Products, in this context, refers to product labels. Google Lens leverages an optical character recognition engine — combined with AI systems that recognize different characters, languages, and fonts, plus language and spell-correction models borrowed from Google Search — to match barcodes, QR codes, ISBN numbers, and other alphanumeric identifiers to product listings in Shopping’s enormous catalog.

“Now, style is even harder to put into words,” Chennapragada explains. “That’s why we think the camera — a visual input — can be powerful here … Lens can show you … useful information like product reviews.”

That’s not all Google Lens’ computer vision algorithms can recognize, of course.

The growing list includes furniture, clothing, books, movies, music albums, video games, landmarks, points of interest, notable buildings, Wi-Fi network names and passwords, flowers, pets, video games, beverages, celebrities, and more. Lens reads and prompts you to take action with words in menus and signage, and, when pointed at outfits or home decor, recommends items that are stylistically similar. Moreover, perhaps most useful of all, it can automatically extract phone numbers, dates, and addresses from business cards and add them to your contacts list.

Google Lens has evolved dramatically over the past year. According to Chennapragada, Lens, which is trained on labeled images fed through Google’s open source TensorFlow machine learning framework, is beginning to recognize objects more reliably thanks to datasets with pictures “that look like they were taken with smartphone cameras.”

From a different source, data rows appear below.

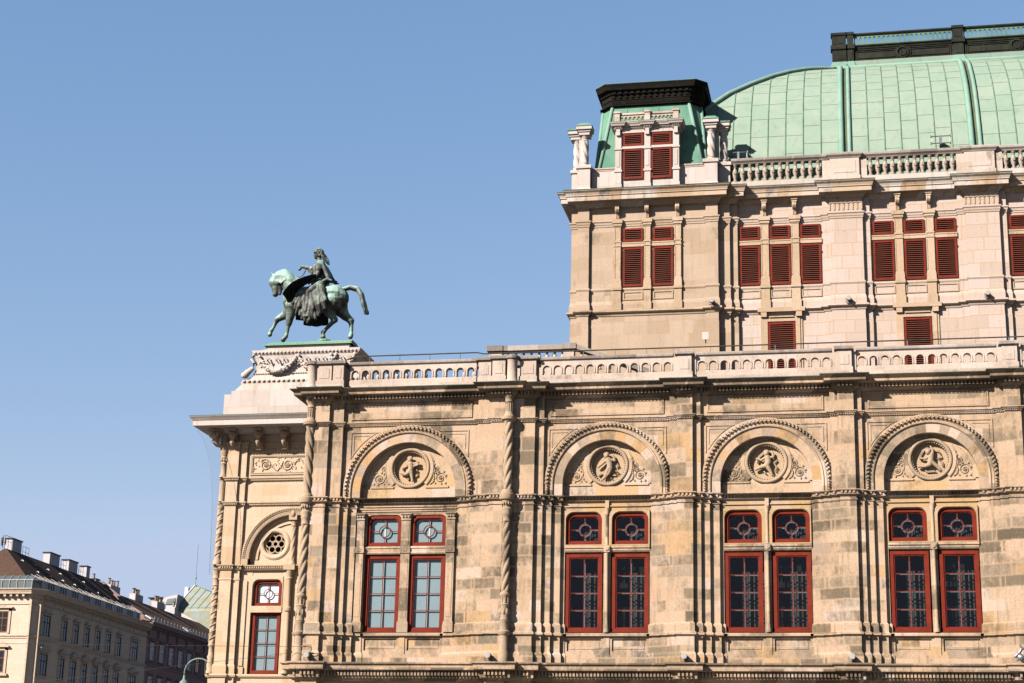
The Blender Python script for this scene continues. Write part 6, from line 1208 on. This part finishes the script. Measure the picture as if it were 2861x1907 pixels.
PH = thing('pink_house', 'dusky pink rendered house with white window frames and brown roof', 'house', (0, 0, 0))
MB().box(-90, FX, 95.56, 126, 0, 21.8).build('wall', M['pinkwall'], PH)
pth = [(FX, 95.57), (FX, 126)]
mb = MB().sweep(pth, [(-.2, 22.2), (.55, 22.16), (.55, 22.06), (.45, 21.95), (.42, 21.82), (.1, 21.8), (.05, 21.5), (0, 21.45), (-.2, 21.45)])
for k in range(66): y = 95.8 + k * .45; mb.box(FX, FX + .3, y, y + .18, 21.56, 21.79)
for k in range(11): y = 95.75 + k * 2.45; mb.box(FX, FX + .22, y - .12, y + .12, 20.95, 21.55); mb.box(FX, FX + .1, y - .14, y + .14, 20.6, 20.95)
mb.build('cornice', M['pinktrim'], PH)
mb = MB().sweep(pth, [(-.1, 18.45), (.12, 18.43), (.12, 18.35), (.05, 18.3), (.05, 18.1), (-.1, 18.08)]); mb.sweep(pth, [(-.1, 20.72), (.08, 20.7), (.08, 20.66), (-.1, 20.64)]); mb.build('string_course', M['pinktrim'], PH)
for k in range(9):
    a = 96.38 + k * 2.42; face_window(PH, FX, a, a + 1.0, 18.66, 20.26, 0, M['whitepaint'] if k != 5 else M['darkframe']); face_window(PH, FX, a, a + 1.0, 15.4, 17.1, 0, M['whitepaint'])
    if k: MB().box(FX, FX + .06, a - .95, a - .45, 18.46, 20.63).build('pilaster_strip', M['pinkwall'], PH)
PR2 = MB().hull([(-77, 95.6, 22.2), (-67.1, 95.6, 22.2), (-67.1, 126, 22.2), (-77, 126, 22.2)], [(-72.7, 95.6, 25.3), (-72.5, 95.6, 25.3), (-72.5, 126, 25.3), (-72.7, 126, 25.3)]).build('roof', M['tiles'], PH)
mb = MB(); mb.tube([(-67.3, 96.5, 22.52), (-67.3, 125, 22.52)], .03, 5); mb.box(-67.25, -66.95, 95.7, 126, 22.16, 22.26)
for k in range(34): y = 96.6 + k * .85; mb.tube([(-67.3, y, 22.3), (-67.3, y, 22.74)], .03, 5)
mb.build('snow_fence', M['steel'], PR2)
for y in (105.6, 116.0, 95.9): MB().hull([(-68.0, y, 22.75), (-67.4, y, 22.4), (-67.4, y + 1.1, 22.4), (-68.0, y + 1.1, 22.75)], [(-68.0, y, 22.85), (-67.4, y, 22.5), (-67.4, y + 1.1, 22.5), (-68.0, y + 1.1, 22.85)]).build('roof_light', M['whitepaint'], PR2)
MB().hull([(-73.0, 95.45, 22.2), (-67.2, 95.45, 22.2), (-67.2, 95.75, 22.2), (-73.0, 95.75, 22.2)], [(-72.7, 95.45, 26.0), (-72.45, 95.45, 26.0), (-72.45, 95.75, 26.0), (-72.7, 95.75, 26.0)]).build('party_wall', M['pinktrim'], PR2)
chimney(PR2, 97.6, 99.9, 26.0, 25.3, 4, cap=False); chimney(PR2, 103.7, 105.7, 26.0, 25.3, 5, cap=False); chimney(PR2, 109.45, 111.5, 26.0, 25.3, 5, cap=False); chimney(PR2, 114.3, 115.25, 26.02, 25.4, 1, cap=False)

GH = thing('green_roofed_house', 'white gabled house with a pale green seamed metal roof behind the pink house', 'house', (0, 0, 0))
MB().slab([(-75.45, 0), (-62, 0), (-62, 22.2), (-69, 23.4), (-74.9, 26.55), (-75.45, 26.9)], 121.6, 130).build('wall', M['chimney'], GH)
apex = (-74.0, 123.6, 29.75); A_, B_ = (-75.5, 121.9, 26.98), (-67.6, 121.9, 26.98); C_, D_ = (-66.6, 131, 26.98), (-75.5, 131, 26.98)
mb = MB(); mb.add([A_, B_, C_, D_, apex], [(0, 1, 4), (1, 2, 4), (2, 3, 4), (3, 0, 4), (3, 2, 1, 0)]); mb.hull([(-75.2, 121.75, 26.5), (-66, 121.5, 22), (-66, 130, 22), (-75.2, 130, 26.5)], [(-75.2, 121.9, 26.96), (-66, 121.9, 26.96), (-66, 130, 26.96), (-75.2, 130, 26.96)]); GR = mb.build('metal_roof', M['greyroof'], GH)
mb = MB()
for k in range(1, 9):
    t = k / 9; p = Vector(A_).lerp(Vector(B_), t); q = Vector(apex).lerp(Vector(B_), t); mb.tube([p + Vector((0, -.03, .0)), q + Vector((0, -.03, .02))], .025, 4); mb.tube([(p.x, 121.86, 26.98), (p.x + .1, 121.6, 23.0)], .02, 4)
mb.tube([A_, B_], .03, 5); mb.tube([B_, apex], .05, 5); mb.build('standing_seam', M['seam'], GR); MB().tube([(A_[0] - .05, A_[1] - .05, A_[2]), (apex[0] - .05, apex[1] - .05, apex[2])], .07, 5).build('verge', M['whitepaint'], GR)
mb = MB(); mb.tube([(-73.95, 123.4, 29.6), (-73.95, 123.4, 34.25)], .03, 6); mb.ball((-73.95, 123.4, 30.5), (.11, .11, .16), 8, 6); mb.tube([(-73.95, 123.4, 29.6), (-73.95, 123.4, 31.0)], .045, 6); mb.build('mast', M['rib'], GR)
MB().box(-75.4, -75.0, 124, 124.5, 28.6, 29.6).build('chimney', M['whitepaint'], GR)
PT = thing('rooftop_penthouse', 'pale rooftop penthouse with sloping glass between the chimneys and the green roof', 'penthouse', (0, 0, 0))
mb = MB(); mb.hull([(-77.4, 121, 25), (-75.3, 121, 25), (-75.3, 124, 25), (-77.4, 124, 25)], [(-76.6, 121, 28.0), (-75.0, 121, 28.35), (-75.0, 124, 28.35), (-76.6, 124, 28.0)]); mb.hull([(-80.2, 125, 25), (-76.5, 125, 25), (-76.5, 128, 25), (-80.2, 128, 25)], [(-80.2, 125, 27.5), (-76.5, 125, 27.9), (-76.5, 128, 27.9), (-80.2, 128, 27.5)]); mb.build('wall', M['chimney'], PT)
MB().hull([(-76.35, 120.9, 27.25), (-75.25, 120.9, 27.25), (-75.25, 120.98, 27.25), (-76.35, 120.98, 27.25)], [(-76.1, 120.95, 27.85), (-75.15, 120.95, 27.95), (-75.15, 120.99, 27.95), (-76.1, 120.99, 27.85)]).build('glass_roof', M['glaz'], PT)
MB().box(-79.6, -77.2, 124.4, 124.8, 27.3, 28.4).build('zinc_wall', M['greyroof'], PT); MB().box(-79.8, -76.9, 124.2, 127, 28.4, 28.5).build('flat_roof', M['darkframe'], PT)
# foliage: leaf-sized faces through the volume of the crown
gl_ = G('leaf_green'); gl_.base(gl_.mix(gl_.smooth(gl_.noise(2.5, 3, .6, gl_.obj()), .35, .65), (0.02, 0.03, 0.007), (0.04, 0.05, 0.012))); gl_.b.inputs['Roughness'].default_value = .7; M['leaf'] = gl_.m
def shrub(x, y, z, blobs, n, lb, cat):
    t = thing('roof_shrub', lb, cat, (x, y, z)); rr = random.Random(int(abs(x) * 10)); mb = MB()
    for k in range(n):
        bx, bz, br = rr.choice(blobs); d = Vector((rr.gauss(0, 1), rr.gauss(0, 1), rr.gauss(0, 1))).normalized() * br * rr.random() ** .4; c_ = Vector((bx, 0, bz)) + d; a = Vector((rr.gauss(0, 1), rr.gauss(0, 1), rr.gauss(0, 1))).normalized() * rr.uniform(.05, .11); b = a.cross(Vector((rr.gauss(0, 1), rr.gauss(0, 1), rr.gauss(0, 1)))).normalized() * .05
        mb.add([c_ - a, c_ + b, c_ + a, c_ - b], [(0, 1, 2, 3)])
    mb.build('foliage', M['leaf'], t); MB().tube([(0, 0, -1.5), (0, 0, .2), (.1, 0, .8)], [.07, .06, .03], 6).build('trunk', M['pot'], t)
shrub(-73.6, 129, 28.6, [(-.2, .75, .55), (.35, .95, .5), (.8, .6, .5), (.3, .45, .6), (1.2, .3, .4)], 1500, 'rounded dark green shrub growing behind the ridge of the green metal roof', 'shrub')
shrub(-76.2, 119.5, 26.0, [(0, .5, .4), (.1, 1.0, .35), (-.1, .1, .35), (.25, .75, .3)], 700, 'loose yellow green shrub on the roof terrace beside the last chimney pots', 'shrub')
# street lamp beyond the pavilion
SL = thing('street_lamp', 'green street lamp with a curved arm and bell shade at the corner of the pavilion', 'street lamp', (-39.75, 40, 0))
pts = [(0, 0, 0), (0, 0, 11.9)] + [(-.88 + .88 * cos(pi * k / 14), 0, 11.98 + .82 * sin(pi * k / 14)) for k in range(15)] + [(-1.76, 0, 11.75)]
MB().tube(pts, [.09, .06] + [.048] * 15 + [.05], 8).build('pole', M['lampgreen'], SL, True)
auto_smooth(MB().lathe((-1.76, 0, 11.1), [(.02, .72), (.07, .66), (.07, .50), (.10, .46), (.12, .40), (.22, .32), (.29, .2), (.32, .02), (.29, .0), (.0, .05)], 18).build('lamp_shade', M['lampgreen'], SL), 40)
MB().ball((-1.76, 0, 11.1), (.2, .2, .12), 12, 8).build('lamp_glass', M['whitepaint'], SL)
# lower streets beyond, only what carries the houses
tag(MB().box(-67.3, -55, 60, 140, 0.004, 0.14).build('pavement', pm.m), None, None, None, 'structure')
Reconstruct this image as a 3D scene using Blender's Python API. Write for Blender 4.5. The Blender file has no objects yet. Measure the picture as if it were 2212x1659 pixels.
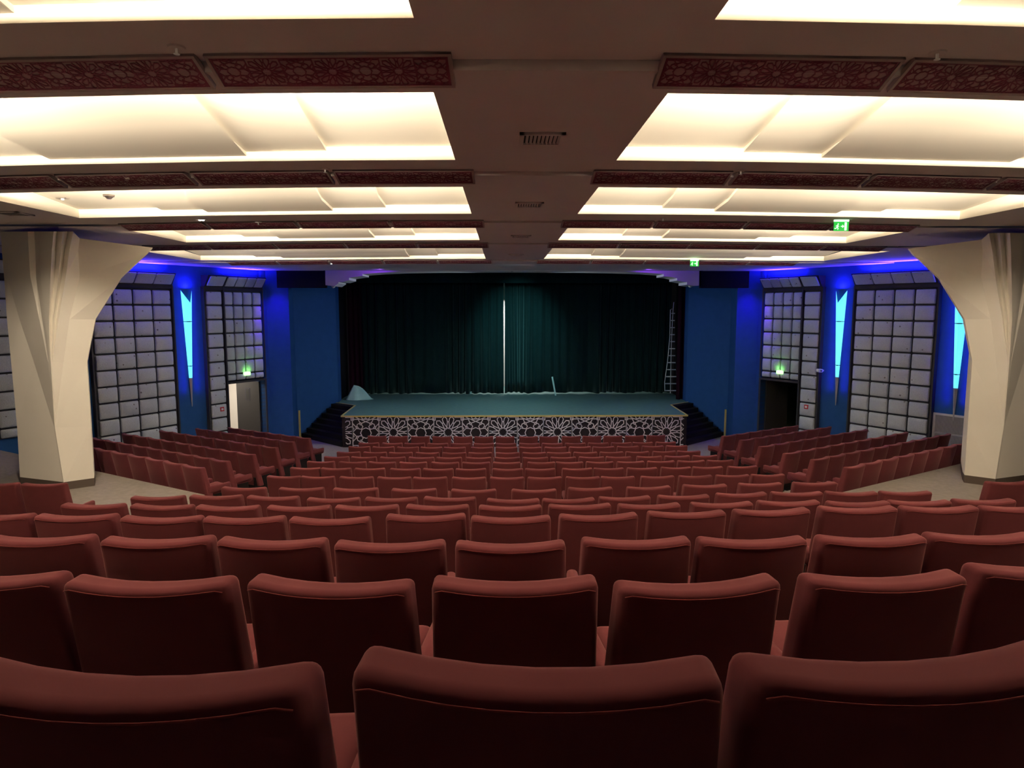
import bpy, bmesh, math, random
from mathutils import Vector, Matrix
random.seed(7)
S = bpy.context.scene
COL = S.collection
PI = math.pi

# ------------------------------------------------------------------ camera
F, IW, IH = 1450.0, 2212, 1659
CZ = 4.28                                   # eye height above the front floor
PITCH = math.atan((IH / 2 - 667) / F)
YAW = math.atan(20 / F * math.cos(PITCH))
cd = bpy.data.cameras.new('camera'); cam = bpy.data.objects.new('camera', cd); COL.objects.link(cam)
cam.location = (0, 0, CZ); cam.rotation_euler = (PI / 2 - PITCH, 0, -YAW)
cd.sensor_width = 36; cd.lens = F / IW * 36; cd.clip_start = .05; cd.clip_end = 100
S.camera = cam

# ------------------------------------------------------------------ light set-up
S.view_settings.view_transform = 'Standard'; S.view_settings.look = 'None'
S.view_settings.gamma = 1; S.view_settings.use_curve_mapping = False
S.view_settings.exposure = 0.0
w = bpy.data.worlds.new('world'); S.world = w; w.use_nodes = True
w.node_tree.nodes['Background'].inputs[0].default_value = (.02, .02, .03, 1)
w.node_tree.nodes['Background'].inputs[1].default_value = .3

COVE_W = 44.0          # watts per metre of cove lamp
WARM = (1.0, .84, .62)
def area(name, loc, direction, sx, sy, power, color, spread=PI):
    l = bpy.data.lights.new(name, 'AREA'); l.shape = 'RECTANGLE'; l.size = sx; l.size_y = sy
    l.energy = power; l.color = color; l.spread = spread
    o = bpy.data.objects.new(name, l); COL.objects.link(o); o.location = loc
    d = Vector(direction).normalized()
    # local x axis kept horizontal
    x = Vector((0, 0, 1)).cross(d)
    x = Vector((1, 0, 0)) if x.length < 1e-4 else x.normalized()
    z = -d; y = z.cross(x)
    o.rotation_euler = Matrix((x, y, z)).transposed().to_euler()
    return o
def spot(name, loc, target, power, color, angle, blend=.6, r=.15):
    l = bpy.data.lights.new(name, 'SPOT'); l.energy = power; l.color = color
    l.spot_size = angle; l.spot_blend = blend; l.shadow_soft_size = r
    o = bpy.data.objects.new(name, l); COL.objects.link(o); o.location = loc
    o.rotation_euler = (Vector(target) - Vector(loc)).to_track_quat('-Z', 'Y').to_euler()
    return o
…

It’s improving in more palpable ways, too.

Back in May at its I/O keynote, Google took the wraps off of a real-time analysis mode for Lens that superimposes recognition dots over actionable elements in the live camera feed — a feature that launched first on the Pixel 3 and 3 XL. Lens recently came to Google image searches on the web. And more recently, Google brought Lens to iOS through the Google app, and launched a redesigned experience across Android and iOS.

As for what the future holds in store for Lens, Chennapragada is betting big on AI-driven enhancements.

“Looking ahead, I believe that we are entering a new phase of computing: an era of the camera, if you will,” she wrote. “It’s all coming together at once — a breathtaking pace of progress in AI and machine learning; cheaper and more powerful hardware thanks to the scale of mobile phones; and billions of people using their cameras to bookmark life’s moments, big and small.”